I have those very ideas going back and forth in my heart and mind almost constantly. Passing between sadness and yearning for a wildly interesting past and a stable, comfortable present. I'm trying to get my future to mesh these 2 lifestyles to appease the lion in me as well as provide the stable happy home I want most in life. I've had a difficult time attempting this. It may seem a little ridiculous to see this as an issue, but it really is for me. Any kindred spirit who gets a high booking plane tickets and can stroll through a foreign city or village in the corner of the world with just a camera and a journal and feel like their spirit is in harmony with the earth because of it will understand. Signing a marriage certificate and home mortgage with a bonafide homebody husband has flipped my world upside down.

This has all come full force to me recently by getting to know our neighbors. They all want to know our story and how we came to live on their street. They hear where we've been and what we're doing and so far since we've moved in a few months ago, the questions have not stopped. I knew my past was interesting to myself, but I didn't really plan on the effect it would have on the people of my future. The women that I'm meeting are all pinterest devotees and talk about their latest recipes and projects. I've had more that a few gawking stares when I've said things like I put chicken nuggets in the fettuccine I made for dinner a couple weeks ago or that silent reactions I get when people find out Seth and I have taken separate vacations in between vacations we take together (is that weird? I feels totally natural to us.) Not to mention the whole not having a kid thing. When we say we don't have any, the next question that comes is 'how old were you when you got married?' then quickly followed by 'how long have you been married?' Those combined are the polite way of asking how old we are and I can silently hear them counting down the child bearing years I have left.

So there you go. My daily thoughts rolled into one long post. Had anyone else out there reading this been through this transition want to share how it went down? There have got to be other people out there that didn't just fade right into 'committed' life with a big smile on your face and an apron at the ready.

3 comments:

Natalie said...
This comment has been removed by the author.
Natalie said...

I didn't mean to delete this comment, it just looked like it posted twice...anyway, this may be 3 times=)

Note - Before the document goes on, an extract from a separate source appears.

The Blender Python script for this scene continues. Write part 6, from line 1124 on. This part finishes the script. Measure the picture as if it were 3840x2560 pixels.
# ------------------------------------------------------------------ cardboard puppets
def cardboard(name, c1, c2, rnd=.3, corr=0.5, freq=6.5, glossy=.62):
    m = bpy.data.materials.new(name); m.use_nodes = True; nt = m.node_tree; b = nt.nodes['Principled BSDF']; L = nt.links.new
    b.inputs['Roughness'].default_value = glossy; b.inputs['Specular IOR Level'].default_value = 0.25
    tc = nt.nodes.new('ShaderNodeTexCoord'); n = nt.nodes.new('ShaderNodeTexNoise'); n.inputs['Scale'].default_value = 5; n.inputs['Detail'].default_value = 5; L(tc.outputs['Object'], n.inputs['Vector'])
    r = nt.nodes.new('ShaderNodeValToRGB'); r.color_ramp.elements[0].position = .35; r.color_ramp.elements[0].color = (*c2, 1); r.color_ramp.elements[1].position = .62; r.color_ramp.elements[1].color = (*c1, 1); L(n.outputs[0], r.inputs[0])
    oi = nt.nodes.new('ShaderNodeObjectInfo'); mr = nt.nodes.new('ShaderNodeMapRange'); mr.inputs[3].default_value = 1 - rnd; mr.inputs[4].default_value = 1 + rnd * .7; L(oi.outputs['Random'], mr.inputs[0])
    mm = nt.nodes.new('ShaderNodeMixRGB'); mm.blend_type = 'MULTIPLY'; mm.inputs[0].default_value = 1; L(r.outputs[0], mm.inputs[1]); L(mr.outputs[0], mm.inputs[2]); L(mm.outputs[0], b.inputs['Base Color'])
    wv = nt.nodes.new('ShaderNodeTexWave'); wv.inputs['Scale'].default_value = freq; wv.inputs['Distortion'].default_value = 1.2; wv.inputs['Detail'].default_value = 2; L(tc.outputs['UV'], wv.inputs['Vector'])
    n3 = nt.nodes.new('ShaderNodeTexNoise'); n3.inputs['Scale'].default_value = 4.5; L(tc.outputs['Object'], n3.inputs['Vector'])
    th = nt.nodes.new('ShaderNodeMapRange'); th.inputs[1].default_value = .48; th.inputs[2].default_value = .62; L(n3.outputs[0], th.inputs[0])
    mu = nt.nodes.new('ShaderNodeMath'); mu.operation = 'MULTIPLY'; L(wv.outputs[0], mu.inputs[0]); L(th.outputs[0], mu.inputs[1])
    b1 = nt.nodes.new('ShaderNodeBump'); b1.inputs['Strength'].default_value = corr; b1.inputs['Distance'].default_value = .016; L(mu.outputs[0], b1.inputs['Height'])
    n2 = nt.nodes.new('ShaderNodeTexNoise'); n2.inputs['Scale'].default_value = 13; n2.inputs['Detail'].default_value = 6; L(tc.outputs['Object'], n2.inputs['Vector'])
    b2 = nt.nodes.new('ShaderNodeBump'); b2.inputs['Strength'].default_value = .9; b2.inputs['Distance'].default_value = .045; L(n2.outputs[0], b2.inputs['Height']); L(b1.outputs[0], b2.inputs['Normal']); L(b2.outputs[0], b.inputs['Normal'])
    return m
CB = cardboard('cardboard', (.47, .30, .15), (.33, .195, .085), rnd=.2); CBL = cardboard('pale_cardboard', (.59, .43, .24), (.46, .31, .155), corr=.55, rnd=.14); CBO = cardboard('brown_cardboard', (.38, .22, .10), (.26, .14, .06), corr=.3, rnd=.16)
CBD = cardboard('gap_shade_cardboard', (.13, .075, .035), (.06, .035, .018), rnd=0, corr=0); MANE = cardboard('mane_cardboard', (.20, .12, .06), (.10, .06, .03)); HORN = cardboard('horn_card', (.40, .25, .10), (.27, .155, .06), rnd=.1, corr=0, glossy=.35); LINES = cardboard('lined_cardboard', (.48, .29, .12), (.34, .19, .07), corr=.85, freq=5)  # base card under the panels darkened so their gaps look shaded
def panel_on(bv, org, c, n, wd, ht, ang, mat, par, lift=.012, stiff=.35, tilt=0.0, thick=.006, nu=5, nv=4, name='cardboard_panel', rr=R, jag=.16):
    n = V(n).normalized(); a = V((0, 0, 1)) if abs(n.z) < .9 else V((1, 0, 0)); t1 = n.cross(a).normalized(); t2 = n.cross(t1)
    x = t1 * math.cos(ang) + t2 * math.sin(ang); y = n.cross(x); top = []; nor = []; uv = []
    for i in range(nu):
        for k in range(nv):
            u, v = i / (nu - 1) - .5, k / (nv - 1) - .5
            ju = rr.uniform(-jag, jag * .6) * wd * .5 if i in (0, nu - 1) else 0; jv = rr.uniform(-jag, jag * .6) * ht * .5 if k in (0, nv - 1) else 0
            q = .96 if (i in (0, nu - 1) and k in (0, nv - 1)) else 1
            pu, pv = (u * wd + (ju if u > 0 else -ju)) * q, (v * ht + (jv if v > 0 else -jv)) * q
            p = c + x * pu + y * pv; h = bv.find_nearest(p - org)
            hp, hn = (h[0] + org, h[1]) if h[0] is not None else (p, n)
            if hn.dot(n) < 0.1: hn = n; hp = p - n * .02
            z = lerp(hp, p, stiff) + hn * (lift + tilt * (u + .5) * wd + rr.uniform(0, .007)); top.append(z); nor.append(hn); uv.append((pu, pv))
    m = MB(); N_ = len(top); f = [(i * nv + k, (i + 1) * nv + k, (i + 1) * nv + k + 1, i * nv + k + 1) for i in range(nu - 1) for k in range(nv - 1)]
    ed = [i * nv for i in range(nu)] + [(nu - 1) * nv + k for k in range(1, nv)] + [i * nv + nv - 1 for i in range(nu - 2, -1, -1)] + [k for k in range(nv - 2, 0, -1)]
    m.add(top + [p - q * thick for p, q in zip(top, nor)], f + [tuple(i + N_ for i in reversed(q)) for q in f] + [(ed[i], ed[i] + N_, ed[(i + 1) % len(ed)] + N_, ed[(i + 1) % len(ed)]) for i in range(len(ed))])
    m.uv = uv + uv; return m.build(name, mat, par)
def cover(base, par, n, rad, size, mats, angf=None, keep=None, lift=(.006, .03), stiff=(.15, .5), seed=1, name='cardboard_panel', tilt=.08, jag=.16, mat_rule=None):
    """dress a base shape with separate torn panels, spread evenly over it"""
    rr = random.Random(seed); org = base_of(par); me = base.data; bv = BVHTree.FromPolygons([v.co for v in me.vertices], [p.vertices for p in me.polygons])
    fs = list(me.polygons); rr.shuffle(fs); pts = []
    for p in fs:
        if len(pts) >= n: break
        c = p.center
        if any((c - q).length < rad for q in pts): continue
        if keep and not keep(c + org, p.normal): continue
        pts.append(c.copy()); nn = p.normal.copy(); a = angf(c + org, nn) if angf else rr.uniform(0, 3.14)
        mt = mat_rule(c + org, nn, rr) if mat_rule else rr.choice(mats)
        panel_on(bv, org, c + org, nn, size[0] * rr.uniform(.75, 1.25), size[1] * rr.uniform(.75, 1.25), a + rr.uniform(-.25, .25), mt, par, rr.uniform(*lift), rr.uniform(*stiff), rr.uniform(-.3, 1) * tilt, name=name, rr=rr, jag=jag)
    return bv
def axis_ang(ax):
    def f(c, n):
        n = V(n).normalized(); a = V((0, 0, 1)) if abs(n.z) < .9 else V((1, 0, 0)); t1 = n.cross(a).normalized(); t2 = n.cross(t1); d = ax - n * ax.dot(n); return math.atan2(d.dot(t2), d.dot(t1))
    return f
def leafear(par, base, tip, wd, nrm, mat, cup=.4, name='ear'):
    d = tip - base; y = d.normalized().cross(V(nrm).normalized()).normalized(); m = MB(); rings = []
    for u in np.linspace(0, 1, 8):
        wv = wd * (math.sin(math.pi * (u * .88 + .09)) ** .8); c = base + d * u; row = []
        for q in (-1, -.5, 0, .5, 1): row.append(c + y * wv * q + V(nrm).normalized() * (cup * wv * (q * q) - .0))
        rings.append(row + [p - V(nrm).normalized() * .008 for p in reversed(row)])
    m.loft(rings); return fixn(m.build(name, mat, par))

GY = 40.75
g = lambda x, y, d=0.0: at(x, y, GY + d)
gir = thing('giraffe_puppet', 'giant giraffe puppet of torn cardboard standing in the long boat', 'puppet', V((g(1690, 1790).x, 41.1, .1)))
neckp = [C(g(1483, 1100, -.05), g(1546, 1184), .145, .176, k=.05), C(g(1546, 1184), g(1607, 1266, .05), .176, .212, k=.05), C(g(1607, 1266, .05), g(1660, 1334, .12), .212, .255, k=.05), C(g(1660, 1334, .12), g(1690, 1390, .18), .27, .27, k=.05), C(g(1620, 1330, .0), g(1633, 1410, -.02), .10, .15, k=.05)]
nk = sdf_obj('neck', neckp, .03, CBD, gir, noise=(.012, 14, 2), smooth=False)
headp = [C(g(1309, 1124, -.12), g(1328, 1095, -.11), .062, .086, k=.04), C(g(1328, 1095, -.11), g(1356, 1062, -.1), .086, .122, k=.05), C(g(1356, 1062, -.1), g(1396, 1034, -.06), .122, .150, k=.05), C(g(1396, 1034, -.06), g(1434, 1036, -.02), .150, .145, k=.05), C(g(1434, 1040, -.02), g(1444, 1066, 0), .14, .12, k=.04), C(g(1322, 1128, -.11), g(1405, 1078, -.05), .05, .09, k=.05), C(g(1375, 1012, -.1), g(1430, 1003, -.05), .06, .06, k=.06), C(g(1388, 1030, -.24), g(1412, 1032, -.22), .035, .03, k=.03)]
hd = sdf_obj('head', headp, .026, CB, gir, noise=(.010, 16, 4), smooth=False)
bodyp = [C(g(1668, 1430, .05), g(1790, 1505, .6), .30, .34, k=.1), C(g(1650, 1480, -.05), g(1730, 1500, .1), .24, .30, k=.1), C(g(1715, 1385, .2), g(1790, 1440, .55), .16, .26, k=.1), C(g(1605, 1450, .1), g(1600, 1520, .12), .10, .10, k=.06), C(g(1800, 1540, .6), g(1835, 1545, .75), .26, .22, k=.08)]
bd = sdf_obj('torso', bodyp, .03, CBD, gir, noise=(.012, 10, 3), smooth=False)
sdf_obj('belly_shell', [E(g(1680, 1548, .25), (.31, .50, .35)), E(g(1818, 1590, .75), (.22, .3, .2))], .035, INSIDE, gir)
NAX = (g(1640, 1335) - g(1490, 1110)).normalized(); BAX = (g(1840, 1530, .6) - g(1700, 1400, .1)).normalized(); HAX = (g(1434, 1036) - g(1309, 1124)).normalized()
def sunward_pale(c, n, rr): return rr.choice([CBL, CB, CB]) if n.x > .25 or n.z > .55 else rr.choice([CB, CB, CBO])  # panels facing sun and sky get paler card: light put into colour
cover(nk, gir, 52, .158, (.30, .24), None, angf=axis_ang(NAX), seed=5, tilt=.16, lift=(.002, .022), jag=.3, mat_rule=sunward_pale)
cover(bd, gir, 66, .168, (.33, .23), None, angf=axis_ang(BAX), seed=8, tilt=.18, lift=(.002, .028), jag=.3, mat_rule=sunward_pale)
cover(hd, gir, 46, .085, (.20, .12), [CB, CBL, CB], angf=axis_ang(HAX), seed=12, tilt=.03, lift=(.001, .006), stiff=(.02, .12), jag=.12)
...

i know this was posted long ago...I am catching up=) but i want to say that although my little journey has been different, i can relate. i felt like i would be so much better at being a wife and homemaker, just naturally. i'm afraid i horrified my mom for the first 3 or so years with my lack of tidiness and my culinary attempts. but, like you, although i had envisioned myself being better, it worked for us...though it took me a longish time to be okay with that. there are seasons to married life as well, and i've learned to cut myself some slack and know that i'll get there when i get there, but that where I am is good too. life does change you in good ways and there is something really refreshing about being completely content to just hang out with the one you love on a saturday night, isn't there?

the Ashcrafts said...

Well said.
Its amazing to find out how many women feel similar things but in so many different ways. From a woman with 5 boys and a baby on the way to a woman like me just getting this marriage and home thing started. Love hearing your stories super mom!